- 66
KAWS | AGAIN AND AGAIN
Estimate
250,000 - 350,000 GBP
Sold
1,030,000 GBP
bidding is closed
Description
- KAWS
- AGAIN AND AGAIN
- signed and dated 08 on the reverse
- acrylic on canvas
Provenance
Gering & López Gallery, New York Acquired from the above by the present owner in 2008
Exhibited
New York, Gering & López Gallery, KAWS, November - December 2008
Literature
Brian Donnelly, et al., KAWS: 1993-2010, New York 2010, p. 33, illustrated; and p. 155, illustrated in colour Takashi Murakami, ‘KAWS’, Interview, March 2012, pp. 120-21, illustrated in colour
Catalogue Note
In KAWS’ 2008 painting AGAIN AND AGAIN, the viewer is presented with the enlarged and widely recognisable face of one of America’s best loved cartoon characters. Composed in a vibrant yellow with swimming-pool blue eyes, a grinning red mouth, and two distinctive gap teeth in dazzling white, the canvas forms a perfect square in a humorous nod to its cartoon protagonist. The work exemplifies the American artist and designer’s iconic, and ironic, appropriations of recognisable animations from popular culture.
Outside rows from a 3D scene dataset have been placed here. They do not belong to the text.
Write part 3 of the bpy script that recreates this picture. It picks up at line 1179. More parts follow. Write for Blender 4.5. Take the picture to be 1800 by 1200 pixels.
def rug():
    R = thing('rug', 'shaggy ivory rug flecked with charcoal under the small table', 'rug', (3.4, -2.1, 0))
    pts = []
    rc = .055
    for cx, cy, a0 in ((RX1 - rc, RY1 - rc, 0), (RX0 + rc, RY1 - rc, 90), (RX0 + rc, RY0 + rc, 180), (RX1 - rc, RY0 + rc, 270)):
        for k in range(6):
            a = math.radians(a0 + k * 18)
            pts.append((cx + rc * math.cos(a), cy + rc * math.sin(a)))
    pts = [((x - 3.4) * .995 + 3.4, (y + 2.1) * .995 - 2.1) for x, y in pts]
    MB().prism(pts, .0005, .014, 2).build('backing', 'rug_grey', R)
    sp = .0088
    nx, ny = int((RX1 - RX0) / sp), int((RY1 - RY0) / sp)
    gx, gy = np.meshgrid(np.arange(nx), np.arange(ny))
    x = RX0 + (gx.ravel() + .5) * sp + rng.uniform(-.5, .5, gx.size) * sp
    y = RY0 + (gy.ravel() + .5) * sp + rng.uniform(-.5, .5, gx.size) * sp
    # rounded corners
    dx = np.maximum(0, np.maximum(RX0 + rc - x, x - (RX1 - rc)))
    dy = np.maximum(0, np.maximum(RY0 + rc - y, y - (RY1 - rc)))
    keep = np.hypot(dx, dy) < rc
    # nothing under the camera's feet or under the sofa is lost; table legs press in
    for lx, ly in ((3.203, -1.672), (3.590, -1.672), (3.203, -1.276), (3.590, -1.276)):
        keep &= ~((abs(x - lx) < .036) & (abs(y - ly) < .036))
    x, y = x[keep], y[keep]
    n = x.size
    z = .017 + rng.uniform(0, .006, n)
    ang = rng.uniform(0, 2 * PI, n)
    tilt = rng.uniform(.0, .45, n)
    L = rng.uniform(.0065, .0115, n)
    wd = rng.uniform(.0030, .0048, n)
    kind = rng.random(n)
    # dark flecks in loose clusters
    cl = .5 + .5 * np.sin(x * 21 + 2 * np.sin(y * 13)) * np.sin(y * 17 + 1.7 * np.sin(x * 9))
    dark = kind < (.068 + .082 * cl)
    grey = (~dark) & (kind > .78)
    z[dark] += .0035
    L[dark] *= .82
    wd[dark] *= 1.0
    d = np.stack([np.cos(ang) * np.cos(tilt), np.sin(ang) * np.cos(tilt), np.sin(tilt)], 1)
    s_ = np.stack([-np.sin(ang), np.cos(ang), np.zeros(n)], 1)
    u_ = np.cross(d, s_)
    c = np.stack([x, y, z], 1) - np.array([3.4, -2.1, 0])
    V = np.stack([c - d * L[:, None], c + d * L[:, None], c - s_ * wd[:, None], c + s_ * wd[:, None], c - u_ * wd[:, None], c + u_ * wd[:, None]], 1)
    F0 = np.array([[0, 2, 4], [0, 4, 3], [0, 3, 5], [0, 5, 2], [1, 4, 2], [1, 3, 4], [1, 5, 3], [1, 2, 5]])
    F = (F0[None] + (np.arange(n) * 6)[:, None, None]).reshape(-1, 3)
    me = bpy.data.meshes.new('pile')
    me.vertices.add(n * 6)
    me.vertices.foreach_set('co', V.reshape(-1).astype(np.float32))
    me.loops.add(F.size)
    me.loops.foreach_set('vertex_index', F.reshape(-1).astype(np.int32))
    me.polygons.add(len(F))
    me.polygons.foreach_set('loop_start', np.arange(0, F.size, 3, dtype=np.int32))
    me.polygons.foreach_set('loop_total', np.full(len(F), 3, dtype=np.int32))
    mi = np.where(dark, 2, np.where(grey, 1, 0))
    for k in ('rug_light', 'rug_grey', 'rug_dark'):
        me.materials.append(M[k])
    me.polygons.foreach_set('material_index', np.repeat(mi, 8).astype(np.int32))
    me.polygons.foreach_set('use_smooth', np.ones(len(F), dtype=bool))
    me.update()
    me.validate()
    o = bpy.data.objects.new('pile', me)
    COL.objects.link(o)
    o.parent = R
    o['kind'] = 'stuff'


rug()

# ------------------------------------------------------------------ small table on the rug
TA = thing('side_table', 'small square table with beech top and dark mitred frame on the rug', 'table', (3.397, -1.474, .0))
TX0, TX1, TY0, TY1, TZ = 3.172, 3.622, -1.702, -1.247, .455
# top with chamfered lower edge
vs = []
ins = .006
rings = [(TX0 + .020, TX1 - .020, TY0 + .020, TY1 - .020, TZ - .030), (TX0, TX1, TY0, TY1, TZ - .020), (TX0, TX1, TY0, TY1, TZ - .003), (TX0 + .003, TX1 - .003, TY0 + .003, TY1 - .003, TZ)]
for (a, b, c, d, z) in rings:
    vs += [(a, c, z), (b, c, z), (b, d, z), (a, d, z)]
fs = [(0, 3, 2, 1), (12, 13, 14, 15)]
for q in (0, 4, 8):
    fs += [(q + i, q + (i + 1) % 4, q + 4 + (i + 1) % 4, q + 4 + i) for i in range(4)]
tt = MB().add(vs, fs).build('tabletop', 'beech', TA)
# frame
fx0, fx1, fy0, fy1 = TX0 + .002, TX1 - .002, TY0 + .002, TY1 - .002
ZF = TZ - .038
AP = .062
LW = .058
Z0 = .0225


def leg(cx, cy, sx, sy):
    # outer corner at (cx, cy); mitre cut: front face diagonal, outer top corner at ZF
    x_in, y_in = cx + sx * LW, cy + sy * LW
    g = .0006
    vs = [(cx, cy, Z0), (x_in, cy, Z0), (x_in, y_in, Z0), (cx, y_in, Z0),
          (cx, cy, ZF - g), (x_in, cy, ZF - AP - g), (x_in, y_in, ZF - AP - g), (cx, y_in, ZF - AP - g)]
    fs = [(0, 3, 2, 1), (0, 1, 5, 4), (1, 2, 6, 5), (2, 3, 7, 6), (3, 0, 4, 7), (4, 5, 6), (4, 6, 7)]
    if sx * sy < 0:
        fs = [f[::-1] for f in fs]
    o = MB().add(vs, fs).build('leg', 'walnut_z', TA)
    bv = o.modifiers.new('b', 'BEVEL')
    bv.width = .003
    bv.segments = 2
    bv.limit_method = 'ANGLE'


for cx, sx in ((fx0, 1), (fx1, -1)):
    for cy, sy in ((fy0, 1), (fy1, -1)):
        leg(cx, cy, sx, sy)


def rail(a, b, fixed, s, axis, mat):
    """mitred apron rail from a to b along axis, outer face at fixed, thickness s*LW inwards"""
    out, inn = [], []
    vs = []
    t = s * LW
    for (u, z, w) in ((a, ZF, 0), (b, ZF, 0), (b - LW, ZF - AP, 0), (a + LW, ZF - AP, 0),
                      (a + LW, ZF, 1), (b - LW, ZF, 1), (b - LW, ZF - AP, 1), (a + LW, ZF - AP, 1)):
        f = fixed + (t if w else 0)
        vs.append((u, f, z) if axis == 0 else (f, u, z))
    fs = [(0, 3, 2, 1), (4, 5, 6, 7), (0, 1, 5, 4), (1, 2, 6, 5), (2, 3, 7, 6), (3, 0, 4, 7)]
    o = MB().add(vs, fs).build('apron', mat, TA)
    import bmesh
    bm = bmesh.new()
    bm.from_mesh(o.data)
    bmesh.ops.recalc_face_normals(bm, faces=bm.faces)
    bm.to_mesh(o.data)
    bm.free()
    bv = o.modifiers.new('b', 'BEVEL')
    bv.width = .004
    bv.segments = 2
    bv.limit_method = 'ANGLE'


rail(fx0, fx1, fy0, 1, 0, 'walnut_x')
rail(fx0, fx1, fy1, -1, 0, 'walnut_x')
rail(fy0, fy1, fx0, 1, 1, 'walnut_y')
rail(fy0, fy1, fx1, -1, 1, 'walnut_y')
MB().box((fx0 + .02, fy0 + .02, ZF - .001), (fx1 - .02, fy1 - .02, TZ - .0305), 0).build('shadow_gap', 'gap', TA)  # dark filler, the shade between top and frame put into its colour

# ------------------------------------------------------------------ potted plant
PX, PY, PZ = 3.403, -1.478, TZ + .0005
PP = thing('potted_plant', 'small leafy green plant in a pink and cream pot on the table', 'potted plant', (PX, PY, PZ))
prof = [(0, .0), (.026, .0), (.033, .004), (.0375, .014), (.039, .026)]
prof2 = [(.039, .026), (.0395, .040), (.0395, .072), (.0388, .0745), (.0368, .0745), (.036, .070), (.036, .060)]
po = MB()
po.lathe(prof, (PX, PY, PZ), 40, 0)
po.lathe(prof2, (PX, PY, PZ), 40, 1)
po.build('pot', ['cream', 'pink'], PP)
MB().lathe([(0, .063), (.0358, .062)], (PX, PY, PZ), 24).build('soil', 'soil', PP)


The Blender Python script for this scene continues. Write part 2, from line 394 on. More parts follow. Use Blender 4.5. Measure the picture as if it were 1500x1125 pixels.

Magnifying, distorting and re-envisaging these household names in his bold and colour-popping canvases, KAWS offers a poignant social commentary on an image-saturated and media-obsessed contemporary society in which the whimsical, the fanciful and the purely hedonistic begin to eclipse starker global issues of a more sombre nature. “[I] found it weird how infused a cartoon could become in people's lives; the impact it could have, compared to regular politics,” the artist explains (KAWS cited in: Healy & Murray, ‘Graffiti Artist Turned Gallery Artist Turned Art Toy Maker, KAWS’, Pop, February 2007, pp. 260-265). In KAWS’ cartoon portraits, the innocuous is reimagined with a darker undercurrent. Indeed, as in the present work, the eyes of his characters are frequently crossed out with pronounced ‘X’s’ – the hallmark of KAWS’ practice. This becomes suggestive, perhaps, of the brain-numbing dangers of too much television, in which the same quick flashes of images, posters, cartoons and adverts are seen abundantly, AGAIN AND AGAIN. In his compelling, vivacious and powerful depictions, KAWS engages with his viewers, urging them to reflect upon the world they live in. As Michael Auping attests, “KAWS is not just referring to pop culture, he is making it” (Michael Auping, ‘America’s Cartoon Mind’ in: Exh. Cat., Fort Worth, Modern Art Museum of Fort Worth, Where the End Starts, 2017, p. 63).